Smart City Innovations Highlighted at IoT Evolution Expo
From collision avoidance tech to air and noise monitoring, and digitizing city hall, several companies had their smart city tech on display
Technological innovation to empower smart cities is evolving with various individual components highlighted at the IoT Evolution Expo in Fort Lauderdale, Florida, this week.
These range from technology that monitors air quality to fully digitizing city hall.
While none match the end-to-end capabilities at the smart city in Peachtree Corners, as we extensively covered here, some of the smart city pieces being put together are impressive.
Sade Labs, a Turkey-based company with offices in Miami Beach, highlighted its technology for collision avoidance.
While such technology typically is part of autonomous vehicle development, Sade Labs is aiming its products at IoT applications such as employee and equipment tracking systems.
For example, a small device in an employee’s pocket could signal a nearby moving vehicle to stop as the employee appears about to cross its path.
As a demonstration, Mehmet Ilem, CEO and co-founder of Sade Labs, showed me a miniature moving vehicle on a track.
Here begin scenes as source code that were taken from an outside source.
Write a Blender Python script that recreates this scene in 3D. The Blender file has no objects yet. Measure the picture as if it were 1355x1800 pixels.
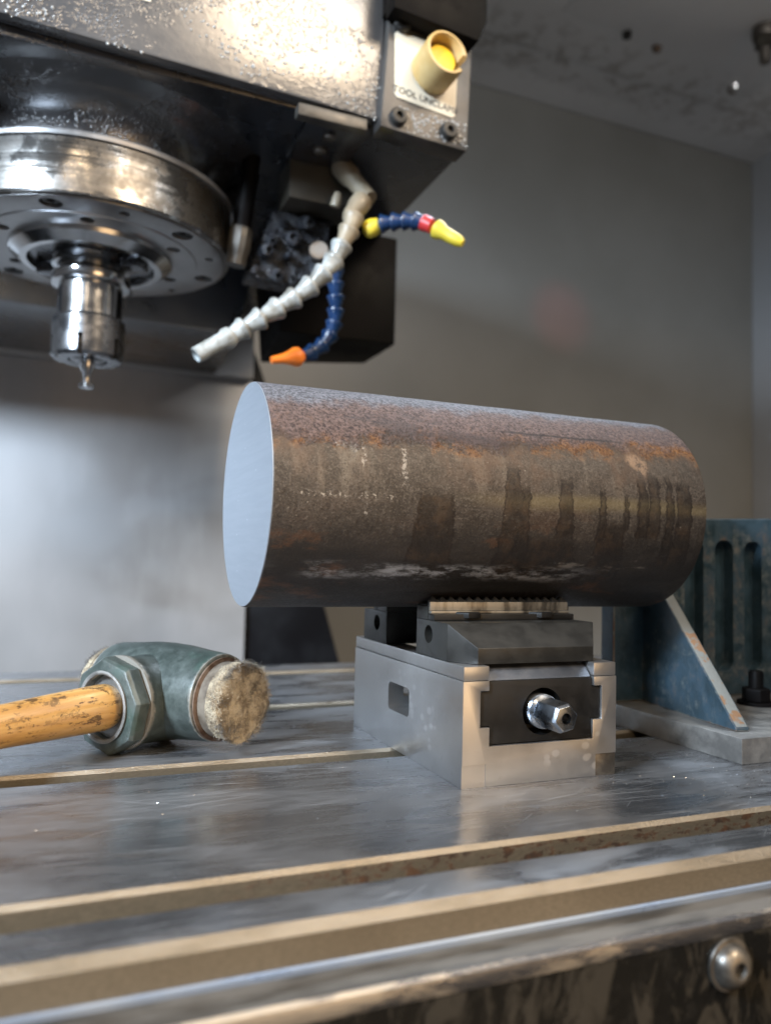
import bpy, bmesh, math, random
from mathutils import Vector, Matrix, noise as mnoise
rng = random.Random(7)
sc = bpy.context.scene
COL = sc.collection
R = math.radians
PI = math.pi

# ------------------------------------------------------------------ camera
YAW, PITCH, ROLL = R(22.37), R(3.348), R(1.40)
CAM = Vector((-0.2518, -0.4688, 0.1511))
f = Vector((math.sin(YAW)*math.cos(PITCH), math.cos(YAW)*math.cos(PITCH), math.sin(PITCH)))
r0 = Vector((math.cos(YAW), -math.sin(YAW), 0)); u0 = r0.cross(f)
cr = math.cos(ROLL)*r0 + math.sin(ROLL)*u0
cu = -math.sin(ROLL)*r0 + math.cos(ROLL)*u0
cd = bpy.data.cameras.new('camera'); cam = bpy.data.objects.new('camera', cd); COL.objects.link(cam)
cam.matrix_world = Matrix(((cr.x, cu.x, -f.x, CAM.x), (cr.y, cu.y, -f.y, CAM.y), (cr.z, cu.z, -f.z, CAM.z), (0, 0, 0, 1)))
cd.sensor_fit = 'VERTICAL'; cd.sensor_height = 36; cd.sensor_width = 27
cd.lens = 36*1385.1/1800
cd.clip_start = 0.02; cd.clip_end = 60
cd.dof.use_dof = True; cd.dof.focus_distance = 0.555; cd.dof.aperture_fstop = 4.6
sc.camera = cam

# ------------------------------------------------------------------ world, lamps, exposure
w = bpy.data.worlds.new('World'); sc.world = w; w.use_nodes = True
bg = w.node_tree.nodes['Background']; bg.inputs['Color'].default_value = (0.95, 0.95, 1.0, 1); bg.inputs['Strength'].default_value = 0.11
sc.view_settings.view_transform = 'Standard'; sc.view_settings.look = 'None'
sc.view_settings.exposure = 0.0; sc.view_settings.gamma = 1.0

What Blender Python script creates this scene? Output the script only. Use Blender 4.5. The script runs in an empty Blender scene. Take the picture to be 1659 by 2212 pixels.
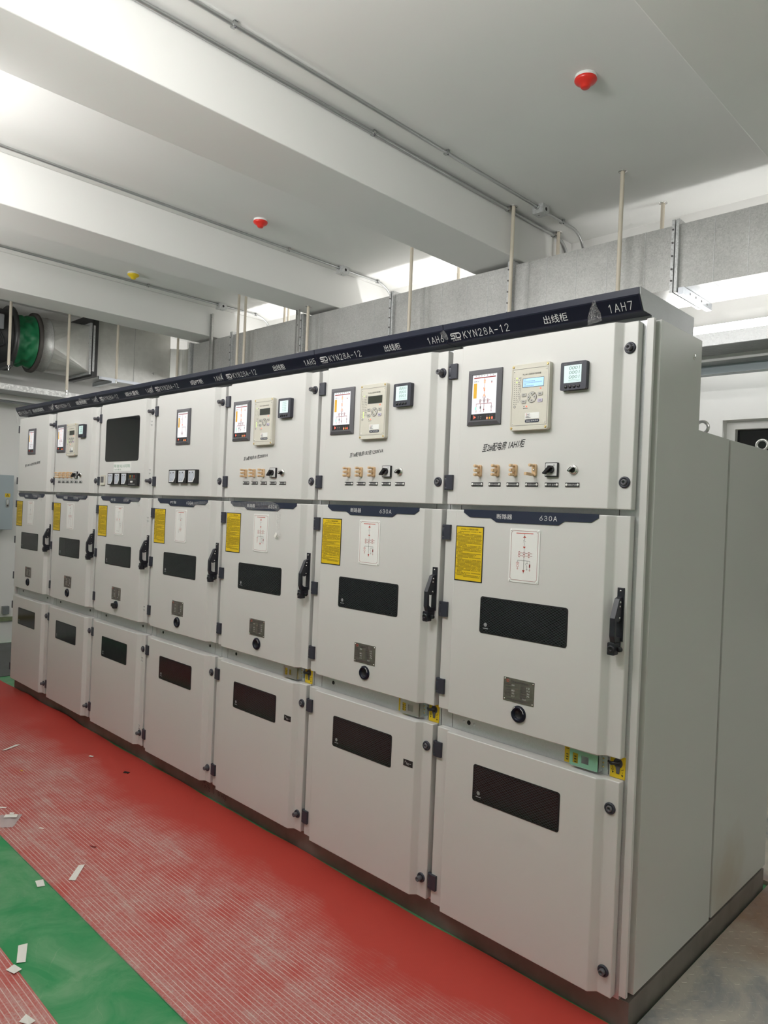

As the vehicle moved around the track, Ilem placed a representative of a person ahead of the vehicle and the vehicle immediately stopped. When he removed the”‘person,” the vehicle resumed traveling.
The interesting twist here is that collision avoidance technology is targeted to include employees and vehicles rather than simply vehicle to vehicle.
At a totally different location at the Expo within the Broward County Convention Center, Libelium presented a totally different set of products, aimed at smart tourism and air quality.
Libelium markets monitors that have sensors to identify various things and send the data to the cloud. One example shown was a device to measure air quality.
“We can measure various aspects of the air and can also connect to weather systems,” John Wood, business development manager at Libelium, said as he pointed out several sensors on the underside of its air quality station.
“We also can detect and measure noise,” said Wood, noting that the company uses a machine learning algorithm for that application.
The sensors also can be used for tourism information, such as identifying groups and seasonal tourism.
In addition to employee collision avoidance and air and noise monitoring, another company at the expo showed an even different approach for smart cities.
“Think city hall,” Jonathan Levitt, vice president of growth, at Cocoflo. told me during a discussion of connected cities. “We digitize city hall.”
Cocoflo recently signed a deal with the state of Virginia to digitize its city hall. The approach allows for the automation of such features as location-based emergency alerts along with the total transformation to cloud-based city services.
While these are not smart cities in themselves, they are the kinds of innovations that municipalities will turn to when it’s their time to transform into smart cities.